**DATA**
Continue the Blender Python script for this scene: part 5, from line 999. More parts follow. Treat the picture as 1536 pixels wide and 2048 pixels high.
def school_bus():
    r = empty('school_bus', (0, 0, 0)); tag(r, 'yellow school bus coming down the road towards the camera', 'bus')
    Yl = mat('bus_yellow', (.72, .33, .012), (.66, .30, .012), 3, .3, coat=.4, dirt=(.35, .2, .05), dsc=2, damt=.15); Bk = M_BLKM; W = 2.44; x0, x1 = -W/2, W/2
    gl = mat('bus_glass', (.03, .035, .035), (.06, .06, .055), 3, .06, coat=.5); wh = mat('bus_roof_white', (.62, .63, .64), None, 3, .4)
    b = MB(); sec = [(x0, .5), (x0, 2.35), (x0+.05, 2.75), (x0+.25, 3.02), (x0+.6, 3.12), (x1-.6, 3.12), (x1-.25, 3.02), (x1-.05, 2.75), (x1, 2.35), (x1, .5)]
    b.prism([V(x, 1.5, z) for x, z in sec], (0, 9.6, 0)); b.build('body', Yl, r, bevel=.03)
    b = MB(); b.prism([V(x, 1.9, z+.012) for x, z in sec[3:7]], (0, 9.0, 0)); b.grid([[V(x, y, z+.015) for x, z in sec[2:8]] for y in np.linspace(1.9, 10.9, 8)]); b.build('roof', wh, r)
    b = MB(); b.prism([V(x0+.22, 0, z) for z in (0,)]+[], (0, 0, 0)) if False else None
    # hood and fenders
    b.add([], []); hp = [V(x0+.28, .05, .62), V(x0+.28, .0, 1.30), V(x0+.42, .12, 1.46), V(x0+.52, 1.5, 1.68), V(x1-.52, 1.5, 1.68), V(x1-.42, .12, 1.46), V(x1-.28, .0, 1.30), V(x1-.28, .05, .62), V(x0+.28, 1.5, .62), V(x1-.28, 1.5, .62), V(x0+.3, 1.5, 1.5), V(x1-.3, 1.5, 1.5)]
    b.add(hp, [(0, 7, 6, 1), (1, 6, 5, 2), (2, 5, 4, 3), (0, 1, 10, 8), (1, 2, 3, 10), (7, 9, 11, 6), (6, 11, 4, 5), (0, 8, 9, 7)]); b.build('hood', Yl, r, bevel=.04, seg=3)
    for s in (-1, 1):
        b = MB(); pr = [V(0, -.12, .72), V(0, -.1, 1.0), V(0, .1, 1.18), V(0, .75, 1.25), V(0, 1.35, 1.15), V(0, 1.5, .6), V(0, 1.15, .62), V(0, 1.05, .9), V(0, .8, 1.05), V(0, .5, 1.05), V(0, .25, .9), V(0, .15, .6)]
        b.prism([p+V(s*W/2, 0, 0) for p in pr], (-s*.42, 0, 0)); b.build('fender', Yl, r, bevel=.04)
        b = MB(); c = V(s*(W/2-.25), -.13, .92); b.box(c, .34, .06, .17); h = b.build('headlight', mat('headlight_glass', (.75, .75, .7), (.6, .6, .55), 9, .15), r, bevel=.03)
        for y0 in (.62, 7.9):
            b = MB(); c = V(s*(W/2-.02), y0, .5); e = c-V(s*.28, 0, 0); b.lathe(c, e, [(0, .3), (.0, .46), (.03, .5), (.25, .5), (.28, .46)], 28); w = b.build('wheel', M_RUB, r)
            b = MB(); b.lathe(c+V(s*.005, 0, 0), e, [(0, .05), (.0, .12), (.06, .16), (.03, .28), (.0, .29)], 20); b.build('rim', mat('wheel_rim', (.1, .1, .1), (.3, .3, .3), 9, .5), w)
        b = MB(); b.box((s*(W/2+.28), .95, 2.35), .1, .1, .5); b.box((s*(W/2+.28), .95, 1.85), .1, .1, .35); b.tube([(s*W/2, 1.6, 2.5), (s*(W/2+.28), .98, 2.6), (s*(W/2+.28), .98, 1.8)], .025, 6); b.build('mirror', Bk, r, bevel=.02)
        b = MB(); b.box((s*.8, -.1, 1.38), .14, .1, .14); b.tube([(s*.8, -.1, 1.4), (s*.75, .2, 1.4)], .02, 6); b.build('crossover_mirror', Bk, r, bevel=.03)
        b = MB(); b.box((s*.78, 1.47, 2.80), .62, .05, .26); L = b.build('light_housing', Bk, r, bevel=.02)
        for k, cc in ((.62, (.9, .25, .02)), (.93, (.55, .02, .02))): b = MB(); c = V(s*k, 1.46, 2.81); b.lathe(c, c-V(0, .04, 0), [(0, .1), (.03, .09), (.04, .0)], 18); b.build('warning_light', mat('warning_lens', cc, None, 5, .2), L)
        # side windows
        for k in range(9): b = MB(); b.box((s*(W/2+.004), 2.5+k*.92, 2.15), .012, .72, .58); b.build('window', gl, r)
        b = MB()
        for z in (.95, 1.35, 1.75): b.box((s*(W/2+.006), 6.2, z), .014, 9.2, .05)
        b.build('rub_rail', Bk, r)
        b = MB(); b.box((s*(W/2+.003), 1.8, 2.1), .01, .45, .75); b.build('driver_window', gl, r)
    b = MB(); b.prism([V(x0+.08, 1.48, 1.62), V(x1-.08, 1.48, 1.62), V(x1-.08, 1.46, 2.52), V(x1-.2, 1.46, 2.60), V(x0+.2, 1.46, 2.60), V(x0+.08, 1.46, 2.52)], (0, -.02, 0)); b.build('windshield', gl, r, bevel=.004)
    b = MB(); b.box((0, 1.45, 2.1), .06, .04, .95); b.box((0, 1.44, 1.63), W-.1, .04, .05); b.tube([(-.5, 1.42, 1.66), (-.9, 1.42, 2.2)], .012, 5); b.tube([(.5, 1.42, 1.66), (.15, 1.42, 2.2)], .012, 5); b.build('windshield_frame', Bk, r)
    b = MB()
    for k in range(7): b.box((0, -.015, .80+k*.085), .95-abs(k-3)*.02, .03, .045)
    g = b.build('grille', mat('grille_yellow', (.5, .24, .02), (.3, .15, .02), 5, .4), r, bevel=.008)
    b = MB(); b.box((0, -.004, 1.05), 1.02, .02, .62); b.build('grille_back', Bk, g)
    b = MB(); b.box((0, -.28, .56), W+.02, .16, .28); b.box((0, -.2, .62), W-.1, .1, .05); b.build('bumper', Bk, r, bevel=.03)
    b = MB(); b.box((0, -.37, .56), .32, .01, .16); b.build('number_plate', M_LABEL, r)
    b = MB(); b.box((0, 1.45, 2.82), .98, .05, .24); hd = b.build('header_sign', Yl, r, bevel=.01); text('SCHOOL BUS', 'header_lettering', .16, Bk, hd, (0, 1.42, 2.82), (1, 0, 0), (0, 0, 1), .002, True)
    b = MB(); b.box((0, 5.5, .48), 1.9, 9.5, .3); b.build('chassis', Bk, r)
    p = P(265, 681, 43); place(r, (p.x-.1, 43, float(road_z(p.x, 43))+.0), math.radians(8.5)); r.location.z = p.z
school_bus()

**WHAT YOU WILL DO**
Extract the listing in its entirety and repeat it exactly.

**FULL ANSWER**
Continue the Blender Python script for this scene: part 5, from line 999. More parts follow. Treat the picture as 1536 pixels wide and 2048 pixels high.
def school_bus():
    r = empty('school_bus', (0, 0, 0)); tag(r, 'yellow school bus coming down the road towards the camera', 'bus')
    Yl = mat('bus_yellow', (.72, .33, .012), (.66, .30, .012), 3, .3, coat=.4, dirt=(.35, .2, .05), dsc=2, damt=.15); Bk = M_BLKM; W = 2.44; x0, x1 = -W/2, W/2
    gl = mat('bus_glass', (.03, .035, .035), (.06, .06, .055), 3, .06, coat=.5); wh = mat('bus_roof_white', (.62, .63, .64), None, 3, .4)
    b = MB(); sec = [(x0, .5), (x0, 2.35), (x0+.05, 2.75), (x0+.25, 3.02), (x0+.6, 3.12), (x1-.6, 3.12), (x1-.25, 3.02), (x1-.05, 2.75), (x1, 2.35), (x1, .5)]
    b.prism([V(x, 1.5, z) for x, z in sec], (0, 9.6, 0)); b.build('body', Yl, r, bevel=.03)
    b = MB(); b.prism([V(x, 1.9, z+.012) for x, z in sec[3:7]], (0, 9.0, 0)); b.grid([[V(x, y, z+.015) for x, z in sec[2:8]] for y in np.linspace(1.9, 10.9, 8)]); b.build('roof', wh, r)
    b = MB(); b.prism([V(x0+.22, 0, z) for z in (0,)]+[], (0, 0, 0)) if False else None
    # hood and fenders
    b.add([], []); hp = [V(x0+.28, .05, .62), V(x0+.28, .0, 1.30), V(x0+.42, .12, 1.46), V(x0+.52, 1.5, 1.68), V(x1-.52, 1.5, 1.68), V(x1-.42, .12, 1.46), V(x1-.28, .0, 1.30), V(x1-.28, .05, .62), V(x0+.28, 1.5, .62), V(x1-.28, 1.5, .62), V(x0+.3, 1.5, 1.5), V(x1-.3, 1.5, 1.5)]
    b.add(hp, [(0, 7, 6, 1), (1, 6, 5, 2), (2, 5, 4, 3), (0, 1, 10, 8), (1, 2, 3, 10), (7, 9, 11, 6), (6, 11, 4, 5), (0, 8, 9, 7)]); b.build('hood', Yl, r, bevel=.04, seg=3)
    for s in (-1, 1):
        b = MB(); pr = [V(0, -.12, .72), V(0, -.1, 1.0), V(0, .1, 1.18), V(0, .75, 1.25), V(0, 1.35, 1.15), V(0, 1.5, .6), V(0, 1.15, .62), V(0, 1.05, .9), V(0, .8, 1.05), V(0, .5, 1.05), V(0, .25, .9), V(0, .15, .6)]
        b.prism([p+V(s*W/2, 0, 0) for p in pr], (-s*.42, 0, 0)); b.build('fender', Yl, r, bevel=.04)
        b = MB(); c = V(s*(W/2-.25), -.13, .92); b.box(c, .34, .06, .17); h = b.build('headlight', mat('headlight_glass', (.75, .75, .7), (.6, .6, .55), 9, .15), r, bevel=.03)
        for y0 in (.62, 7.9):
            b = MB(); c = V(s*(W/2-.02), y0, .5); e = c-V(s*.28, 0, 0); b.lathe(c, e, [(0, .3), (.0, .46), (.03, .5), (.25, .5), (.28, .46)], 28); w = b.build('wheel', M_RUB, r)
            b = MB(); b.lathe(c+V(s*.005, 0, 0), e, [(0, .05), (.0, .12), (.06, .16), (.03, .28), (.0, .29)], 20); b.build('rim', mat('wheel_rim', (.1, .1, .1), (.3, .3, .3), 9, .5), w)
        b = MB(); b.box((s*(W/2+.28), .95, 2.35), .1, .1, .5); b.box((s*(W/2+.28), .95, 1.85), .1, .1, .35); b.tube([(s*W/2, 1.6, 2.5), (s*(W/2+.28), .98, 2.6), (s*(W/2+.28), .98, 1.8)], .025, 6); b.build('mirror', Bk, r, bevel=.02)
        b = MB(); b.box((s*.8, -.1, 1.38), .14, .1, .14); b.tube([(s*.8, -.1, 1.4), (s*.75, .2, 1.4)], .02, 6); b.build('crossover_mirror', Bk, r, bevel=.03)
        b = MB(); b.box((s*.78, 1.47, 2.80), .62, .05, .26); L = b.build('light_housing', Bk, r, bevel=.02)
        for k, cc in ((.62, (.9, .25, .02)), (.93, (.55, .02, .02))): b = MB(); c = V(s*k, 1.46, 2.81); b.lathe(c, c-V(0, .04, 0), [(0, .1), (.03, .09), (.04, .0)], 18); b.build('warning_light', mat('warning_lens', cc, None, 5, .2), L)
        # side windows
        for k in range(9): b = MB(); b.box((s*(W/2+.004), 2.5+k*.92, 2.15), .012, .72, .58); b.build('window', gl, r)
        b = MB()
        for z in (.95, 1.35, 1.75): b.box((s*(W/2+.006), 6.2, z), .014, 9.2, .05)
        b.build('rub_rail', Bk, r)
        b = MB(); b.box((s*(W/2+.003), 1.8, 2.1), .01, .45, .75); b.build('driver_window', gl, r)
    b = MB(); b.prism([V(x0+.08, 1.48, 1.62), V(x1-.08, 1.48, 1.62), V(x1-.08, 1.46, 2.52), V(x1-.2, 1.46, 2.60), V(x0+.2, 1.46, 2.60), V(x0+.08, 1.46, 2.52)], (0, -.02, 0)); b.build('windshield', gl, r, bevel=.004)
    b = MB(); b.box((0, 1.45, 2.1), .06, .04, .95); b.box((0, 1.44, 1.63), W-.1, .04, .05); b.tube([(-.5, 1.42, 1.66), (-.9, 1.42, 2.2)], .012, 5); b.tube([(.5, 1.42, 1.66), (.15, 1.42, 2.2)], .012, 5); b.build('windshield_frame', Bk, r)
    b = MB()
    for k in range(7): b.box((0, -.015, .80+k*.085), .95-abs(k-3)*.02, .03, .045)
    g = b.build('grille', mat('grille_yellow', (.5, .24, .02), (.3, .15, .02), 5, .4), r, bevel=.008)
    b = MB(); b.box((0, -.004, 1.05), 1.02, .02, .62); b.build('grille_back', Bk, g)
    b = MB(); b.box((0, -.28, .56), W+.02, .16, .28); b.box((0, -.2, .62), W-.1, .1, .05); b.build('bumper', Bk, r, bevel=.03)
    b = MB(); b.box((0, -.37, .56), .32, .01, .16); b.build('number_plate', M_LABEL, r)
    b = MB(); b.box((0, 1.45, 2.82), .98, .05, .24); hd = b.build('header_sign', Yl, r, bevel=.01); text('SCHOOL BUS', 'header_lettering', .16, Bk, hd, (0, 1.42, 2.82), (1, 0, 0), (0, 0, 1), .002, True)
    b = MB(); b.box((0, 5.5, .48), 1.9, 9.5, .3); b.build('chassis', Bk, r)
    p = P(265, 681, 43); place(r, (p.x-.1, 43, float(road_z(p.x, 43))+.0), math.radians(8.5)); r.location.z = p.z
school_bus()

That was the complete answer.